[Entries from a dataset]
<<<<
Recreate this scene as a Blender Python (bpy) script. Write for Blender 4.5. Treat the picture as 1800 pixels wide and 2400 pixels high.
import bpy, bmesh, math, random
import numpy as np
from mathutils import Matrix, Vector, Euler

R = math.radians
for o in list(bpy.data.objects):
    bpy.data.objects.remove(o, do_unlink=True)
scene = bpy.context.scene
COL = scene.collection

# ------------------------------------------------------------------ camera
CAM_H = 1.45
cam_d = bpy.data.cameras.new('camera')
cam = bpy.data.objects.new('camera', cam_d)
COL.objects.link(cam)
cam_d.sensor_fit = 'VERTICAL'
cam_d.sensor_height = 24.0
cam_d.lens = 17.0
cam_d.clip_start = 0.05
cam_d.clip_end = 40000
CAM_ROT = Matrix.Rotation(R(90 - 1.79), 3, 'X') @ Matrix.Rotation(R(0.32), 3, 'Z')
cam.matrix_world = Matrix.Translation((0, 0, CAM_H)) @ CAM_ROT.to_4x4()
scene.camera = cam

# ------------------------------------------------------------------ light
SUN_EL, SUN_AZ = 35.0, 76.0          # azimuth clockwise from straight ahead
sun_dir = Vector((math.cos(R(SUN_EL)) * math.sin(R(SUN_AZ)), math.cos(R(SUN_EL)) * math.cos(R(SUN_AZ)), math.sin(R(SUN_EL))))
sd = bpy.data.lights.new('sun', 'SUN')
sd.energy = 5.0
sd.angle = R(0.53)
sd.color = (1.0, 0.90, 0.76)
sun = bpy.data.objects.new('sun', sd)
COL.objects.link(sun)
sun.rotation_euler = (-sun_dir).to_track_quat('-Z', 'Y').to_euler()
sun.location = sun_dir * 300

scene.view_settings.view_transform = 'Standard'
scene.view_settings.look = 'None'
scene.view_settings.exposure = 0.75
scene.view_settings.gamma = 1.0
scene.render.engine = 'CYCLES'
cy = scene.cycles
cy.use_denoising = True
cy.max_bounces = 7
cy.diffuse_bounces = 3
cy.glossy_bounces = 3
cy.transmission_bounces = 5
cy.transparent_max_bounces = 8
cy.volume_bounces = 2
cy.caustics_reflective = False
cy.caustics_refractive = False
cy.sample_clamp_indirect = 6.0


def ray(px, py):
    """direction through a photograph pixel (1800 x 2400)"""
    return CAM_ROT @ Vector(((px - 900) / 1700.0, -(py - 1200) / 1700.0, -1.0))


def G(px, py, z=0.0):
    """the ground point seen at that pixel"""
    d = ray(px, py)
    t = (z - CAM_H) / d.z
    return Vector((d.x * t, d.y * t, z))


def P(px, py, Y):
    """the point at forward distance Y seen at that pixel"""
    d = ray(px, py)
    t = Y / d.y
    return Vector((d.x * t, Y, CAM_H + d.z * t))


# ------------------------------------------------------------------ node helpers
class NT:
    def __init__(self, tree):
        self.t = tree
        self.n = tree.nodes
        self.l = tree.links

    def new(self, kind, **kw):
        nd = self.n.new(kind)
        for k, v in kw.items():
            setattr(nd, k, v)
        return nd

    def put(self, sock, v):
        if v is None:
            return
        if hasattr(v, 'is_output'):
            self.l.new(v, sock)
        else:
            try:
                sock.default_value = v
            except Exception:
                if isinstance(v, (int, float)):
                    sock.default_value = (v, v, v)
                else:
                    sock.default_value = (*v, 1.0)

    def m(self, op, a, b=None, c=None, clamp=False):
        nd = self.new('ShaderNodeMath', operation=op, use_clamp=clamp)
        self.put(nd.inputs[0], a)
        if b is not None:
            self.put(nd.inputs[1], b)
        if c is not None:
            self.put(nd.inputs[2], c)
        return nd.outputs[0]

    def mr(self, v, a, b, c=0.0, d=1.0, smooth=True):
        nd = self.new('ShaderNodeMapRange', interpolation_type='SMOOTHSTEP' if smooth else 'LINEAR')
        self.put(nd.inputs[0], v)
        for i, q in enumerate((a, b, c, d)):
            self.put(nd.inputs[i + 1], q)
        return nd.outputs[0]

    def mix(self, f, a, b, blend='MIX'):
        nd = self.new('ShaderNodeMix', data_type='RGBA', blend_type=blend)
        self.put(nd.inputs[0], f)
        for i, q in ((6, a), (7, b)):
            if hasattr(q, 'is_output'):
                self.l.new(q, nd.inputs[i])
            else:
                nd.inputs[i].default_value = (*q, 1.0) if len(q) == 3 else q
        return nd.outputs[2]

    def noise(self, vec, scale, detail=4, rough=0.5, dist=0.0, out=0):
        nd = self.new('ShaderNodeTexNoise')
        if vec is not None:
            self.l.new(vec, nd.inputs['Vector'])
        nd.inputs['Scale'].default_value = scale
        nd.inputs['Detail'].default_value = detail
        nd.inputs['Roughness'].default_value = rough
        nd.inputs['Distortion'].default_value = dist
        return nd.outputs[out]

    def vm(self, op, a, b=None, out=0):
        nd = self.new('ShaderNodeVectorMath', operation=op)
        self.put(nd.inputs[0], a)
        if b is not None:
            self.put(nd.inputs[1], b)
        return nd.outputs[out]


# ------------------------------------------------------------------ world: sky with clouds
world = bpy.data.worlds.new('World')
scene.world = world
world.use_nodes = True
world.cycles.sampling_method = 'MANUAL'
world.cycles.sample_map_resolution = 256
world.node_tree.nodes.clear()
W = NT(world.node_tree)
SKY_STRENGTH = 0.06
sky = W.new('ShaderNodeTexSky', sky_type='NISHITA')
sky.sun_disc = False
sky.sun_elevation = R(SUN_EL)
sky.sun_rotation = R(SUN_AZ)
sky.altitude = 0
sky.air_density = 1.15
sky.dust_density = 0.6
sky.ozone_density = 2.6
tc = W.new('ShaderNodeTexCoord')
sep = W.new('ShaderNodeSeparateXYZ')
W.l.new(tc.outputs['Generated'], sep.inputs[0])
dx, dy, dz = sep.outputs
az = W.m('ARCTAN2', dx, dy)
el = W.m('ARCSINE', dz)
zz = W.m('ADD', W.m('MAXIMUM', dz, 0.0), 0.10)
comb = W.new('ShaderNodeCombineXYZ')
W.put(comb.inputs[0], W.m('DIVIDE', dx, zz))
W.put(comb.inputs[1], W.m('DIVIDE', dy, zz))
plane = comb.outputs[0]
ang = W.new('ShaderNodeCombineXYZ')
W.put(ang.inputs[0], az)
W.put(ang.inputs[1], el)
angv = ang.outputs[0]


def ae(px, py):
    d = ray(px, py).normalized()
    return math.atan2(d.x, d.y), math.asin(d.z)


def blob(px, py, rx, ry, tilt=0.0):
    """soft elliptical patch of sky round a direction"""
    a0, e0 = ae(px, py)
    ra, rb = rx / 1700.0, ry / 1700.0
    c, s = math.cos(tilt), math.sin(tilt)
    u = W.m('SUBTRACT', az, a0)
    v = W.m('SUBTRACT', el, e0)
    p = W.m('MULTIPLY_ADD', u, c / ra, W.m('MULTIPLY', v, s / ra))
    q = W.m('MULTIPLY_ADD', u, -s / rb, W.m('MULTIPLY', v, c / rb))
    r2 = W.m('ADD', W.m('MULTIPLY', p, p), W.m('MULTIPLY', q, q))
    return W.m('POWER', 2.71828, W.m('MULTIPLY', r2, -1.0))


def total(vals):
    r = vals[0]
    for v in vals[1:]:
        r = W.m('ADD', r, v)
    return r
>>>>
<<<<
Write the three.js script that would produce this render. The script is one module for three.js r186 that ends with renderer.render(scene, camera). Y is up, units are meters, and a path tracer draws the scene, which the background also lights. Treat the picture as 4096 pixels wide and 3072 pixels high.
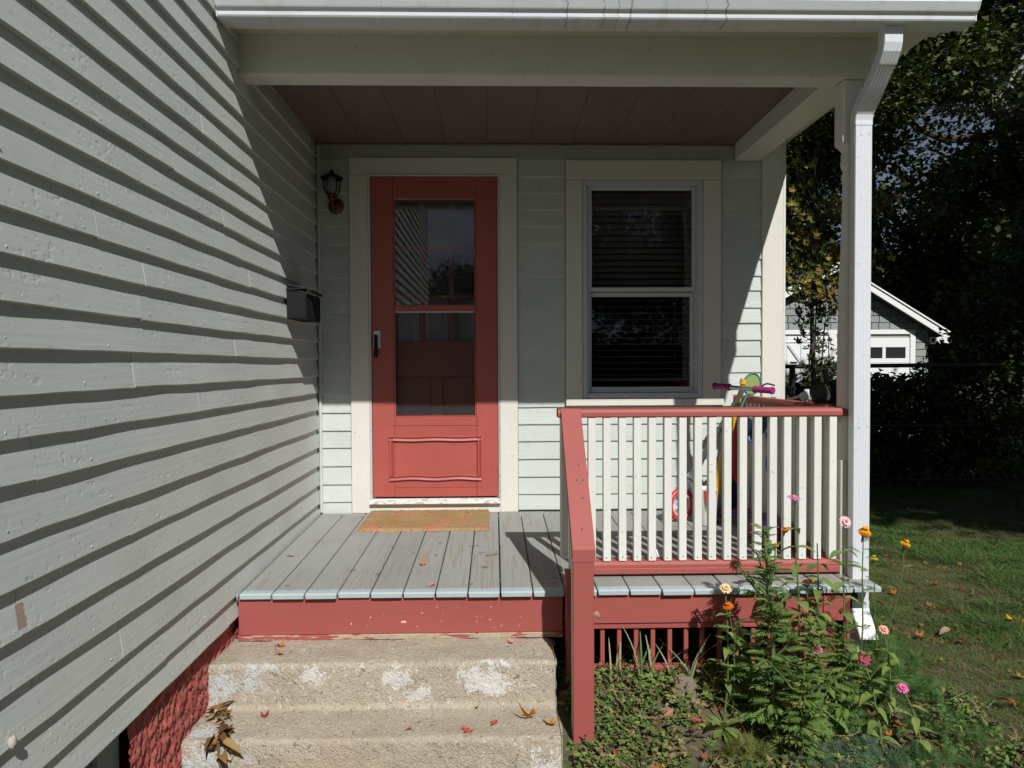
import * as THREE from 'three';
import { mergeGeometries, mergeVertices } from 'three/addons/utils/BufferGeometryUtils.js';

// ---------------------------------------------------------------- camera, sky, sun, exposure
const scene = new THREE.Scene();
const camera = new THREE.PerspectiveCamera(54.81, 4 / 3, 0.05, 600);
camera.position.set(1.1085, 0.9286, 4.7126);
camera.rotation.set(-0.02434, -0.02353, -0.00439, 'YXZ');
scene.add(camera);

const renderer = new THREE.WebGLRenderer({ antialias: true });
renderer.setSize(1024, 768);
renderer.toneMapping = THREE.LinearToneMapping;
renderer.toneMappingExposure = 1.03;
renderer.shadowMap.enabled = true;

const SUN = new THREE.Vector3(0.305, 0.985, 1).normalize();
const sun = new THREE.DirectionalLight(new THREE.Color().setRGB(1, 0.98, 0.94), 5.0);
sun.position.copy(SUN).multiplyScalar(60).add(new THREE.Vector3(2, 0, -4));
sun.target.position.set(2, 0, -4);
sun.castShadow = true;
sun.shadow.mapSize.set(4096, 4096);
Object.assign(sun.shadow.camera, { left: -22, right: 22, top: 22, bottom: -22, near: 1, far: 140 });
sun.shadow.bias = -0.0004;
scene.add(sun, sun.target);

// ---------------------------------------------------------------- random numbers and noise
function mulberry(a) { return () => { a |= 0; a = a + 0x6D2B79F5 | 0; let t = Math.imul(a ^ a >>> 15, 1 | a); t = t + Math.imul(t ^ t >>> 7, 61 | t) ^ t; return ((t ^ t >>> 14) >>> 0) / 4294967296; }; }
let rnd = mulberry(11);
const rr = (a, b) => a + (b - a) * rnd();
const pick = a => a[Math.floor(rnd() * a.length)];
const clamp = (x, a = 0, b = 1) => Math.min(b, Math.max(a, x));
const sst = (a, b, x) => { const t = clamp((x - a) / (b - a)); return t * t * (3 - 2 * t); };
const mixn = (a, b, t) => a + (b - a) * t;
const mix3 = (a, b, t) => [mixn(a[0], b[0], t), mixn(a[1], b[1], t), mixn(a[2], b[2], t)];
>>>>
[TASK OBJECTIVE] Give back, exactly as written, each line from the one that contains "Recreate this scene" through the one that contains "scene.camera = cam".

[COMPLETE OUTPUT]
Recreate this scene as a Blender Python (bpy) script. Write for Blender 4.5. Treat the picture as 1800 pixels wide and 2400 pixels high.
import bpy, bmesh, math, random
import numpy as np
from mathutils import Matrix, Vector, Euler

R = math.radians
for o in list(bpy.data.objects):
    bpy.data.objects.remove(o, do_unlink=True)
scene = bpy.context.scene
COL = scene.collection

# ------------------------------------------------------------------ camera
CAM_H = 1.45
cam_d = bpy.data.cameras.new('camera')
cam = bpy.data.objects.new('camera', cam_d)
COL.objects.link(cam)
cam_d.sensor_fit = 'VERTICAL'
cam_d.sensor_height = 24.0
cam_d.lens = 17.0
cam_d.clip_start = 0.05
cam_d.clip_end = 40000
CAM_ROT = Matrix.Rotation(R(90 - 1.79), 3, 'X') @ Matrix.Rotation(R(0.32), 3, 'Z')
cam.matrix_world = Matrix.Translation((0, 0, CAM_H)) @ CAM_ROT.to_4x4()
scene.camera = cam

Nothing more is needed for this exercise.